Good old-time religion and edgy, contemporary art make for odd bedfellows, but this unholy alliance thrives in the art and life of Reverend Ethan Acres. No stranger to the strange shapes belief takes in our doubt-riddled modern lives, the young charismatic preacher has already produced a compelling body of work that presents blind faith and unshakable skepticism as two sides of the same coin.

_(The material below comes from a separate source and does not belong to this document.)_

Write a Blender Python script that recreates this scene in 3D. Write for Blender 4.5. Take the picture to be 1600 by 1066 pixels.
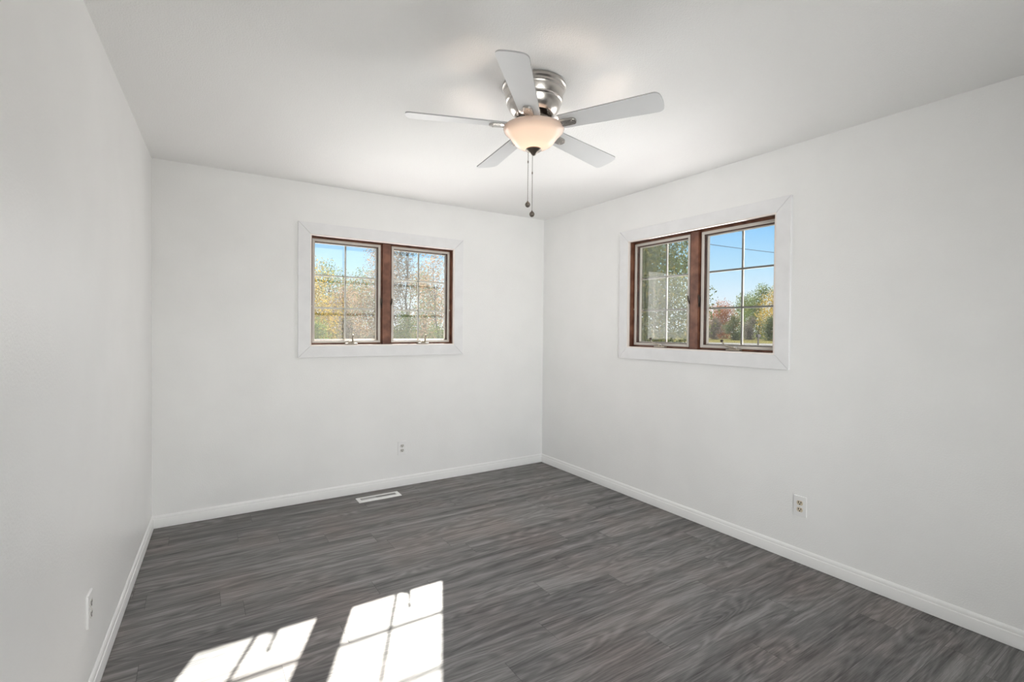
import bpy, bmesh, math, random
from mathutils import Vector, Matrix
random.seed(7)
PI = math.pi
for o in list(bpy.data.objects):
    bpy.data.objects.remove(o)
SC = bpy.context.scene
C = SC.collection

# ------------------------------------------------------------------ camera
F, YAW, PITCH, ROLL = 764.191, 0.573735, -0.013454, 0.009169
CAM = Vector((-2.94493, -3.98055, 1.34127))
fw = Vector((math.sin(YAW), math.cos(YAW), 0)); rt = Vector((math.cos(YAW), -math.sin(YAW), 0)); up = Vector((0, 0, 1))
f2 = math.cos(PITCH) * fw + math.sin(PITCH) * up
u2 = math.cos(PITCH) * up - math.sin(PITCH) * fw
r3 = math.cos(ROLL) * rt + math.sin(ROLL) * u2
u3 = math.cos(ROLL) * u2 - math.sin(ROLL) * rt
cd = bpy.data.cameras.new('camera'); cam = bpy.data.objects.new('camera', cd); C.objects.link(cam)
cd.sensor_width = 36; cd.sensor_fit = 'HORIZONTAL'; cd.lens = F / 1600 * 36; cd.shift_y = -8.12 / 1600
cd.clip_start = 0.02; cd.clip_end = 2000
m3 = Matrix((r3, u3, -f2)).transposed()
cam.matrix_world = Matrix.Translation(CAM) @ m3.to_4x4()
SC.camera = cam

# ------------------------------------------------------------------ exposure, sky, sun
SC.view_settings.view_transform = 'Standard'; SC.view_settings.look = 'None'
SC.view_settings.gamma = 1; SC.view_settings.use_curve_mapping = False
SC.view_settings.exposure = 0.06
SC.cycles.max_bounces = 14; SC.cycles.diffuse_bounces = 10; SC.cycles.glossy_bounces = 4
SC.cycles.transmission_bounces = 6; SC.cycles.transparent_max_bounces = 16
SC.cycles.sample_clamp_indirect = 8; SC.cycles.caustics_reflective = False; SC.cycles.caustics_refractive = False

SUN_E = 45.0
SUN_DIR = Vector((0.465, 1.0, 0.752)).normalized()          # towards the sun
SKY_K, FILL_CLOUD_K = 1.4, 5.0  # the bright clouds are added behind the camera to light the room
DOOR_FILL_W = 31.0                                              # added fill light at the unseen door behind the camera
BACK_FILL_W, RIGHT_FILL_W = 120.0, 340.0                              # added fill lights outside, aimed up through the two windows
WIN_FILL_B, WIN_FILL_R = 8.2, 10.2  # added fill lights just inside the back and right windows
sd = bpy.data.lights.new('sun', 'SUN'); so = bpy.data.objects.new('sun', sd); C.objects.link(so)
sd.energy = SUN_E; sd.angle = math.radians(0.53); sd.color = (1.0, 0.95, 0.88)
so.rotation_euler = SUN_DIR.to_track_quat('Z', 'Y').to_euler(); so.location = (6, 14, 14)

W = bpy.data.worlds.new('sky'); SC.world = W; W.use_nodes = True
nt = W.node_tree; nt.nodes.clear()
def N(nt, typ, **kw):
    n = nt.nodes.new(typ)
    for k, v in kw.items():
        if k in ('operation', 'blend_type', 'data_type', 'noise_dimensions', 'interpolation_type', 'distribution', 'clamp'):
            setattr(n, k, v)
        else:
            n.inputs[k].default_value = v
    return n
def L(nt, a, b): nt.links.new(a, b)
tc = N(nt, 'ShaderNodeTexCoord'); sx = N(nt, 'ShaderNodeSeparateXYZ'); L(nt, tc.outputs['Generated'], sx.inputs[0])
rp = N(nt, 'ShaderNodeValToRGB'); L(nt, sx.outputs['Z'], rp.inputs[0])
e = rp.color_ramp.elements
e[0].position = 0.0; e[0].color = (0.86, 0.93, 1.0, 1)
e[1].position = 0.6; e[1].color = (0.10, 0.32, 0.78, 1)
for p, c in ((0.06, (0.76, 0.89, 1.0, 1)), (0.12, (0.50, 0.78, 1.0, 1)), (0.20, (0.24, 0.58, 0.98, 1))):
    q = e.new(p); q.color = c
cn = N(nt, 'ShaderNodeTexNoise', Scale=2.2, Detail=6.0, Roughness=0.6); L(nt, tc.outputs['Generated'], cn.inputs['Vector'])
mr = N(nt, 'ShaderNodeMapRange', **{'From Min': 0.40, 'From Max': 0.58}); L(nt, cn.outputs['Fac'], mr.inputs['Value'])
mb = N(nt, 'ShaderNodeMapRange', **{'From Min': 0.05, 'From Max': -0.35}); L(nt, sx.outputs['Y'], mb.inputs['Value'])
mm = N(nt, 'ShaderNodeMath', operation='MULTIPLY'); L(nt, mr.outputs[0], mm.inputs[0]); L(nt, mb.outputs[0], mm.inputs[1])
mx = N(nt, 'ShaderNodeMix', data_type='RGBA'); L(nt, mm.outputs[0], mx.inputs['Factor']); L(nt, rp.outputs[0], mx.inputs[6])
mx.inputs[7].default_value = (FILL_CLOUD_K, FILL_CLOUD_K * 0.98, FILL_CLOUD_K * 0.95, 1)
bg = N(nt, 'ShaderNodeBackground', Strength=SKY_K); L(nt, mx.outputs[2], bg.inputs[0])
wo = N(nt, 'ShaderNodeOutputWorld'); L(nt, bg.outputs[0], wo.inputs[0])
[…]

The grandson of a snake-handling mystic, and the stepson of an itinerant minister (whose prosthetic arms often malfunctioned during emotional sermons), Reverend Acres grew up in Alabama and now hails from Las Vegas. Last year he earned an MFA from the state university and, via the Internet, an honorary doctorate of divinity from the World Christian Ministries. With the help of his lovely wife Lisa, the Reverend converted a small trailer-home into “The Highway Chapel,” a mobile house of worship bedecked with neocrucifixes, fake stained-glass windows, and a fiberboard pulpit. This fall, he is scheduled to bring the charming, down-home elegance of his weekly services to the Hard Rock Hotel and Casino’s newly constructed chapel, where he will perform weddings and baptisms.
Acres’s art has been included in many group exhibitions and a rollicking solo show at Santa Monica’s Patricia Faure Gallery. Absolutely un-ironic, his computer-generated prints, motorized sculptures, and large wall-drawings demonstrate that belief is at the heart of all types of art—even those that prefer the rhetoric of truth and the certainty of critique. Shouting what most people only mutter under their breath, Acres’s works declare: “Art is a religion,” adding, in softer tones: “And if your soul’s not in the picture, it just may be lost.”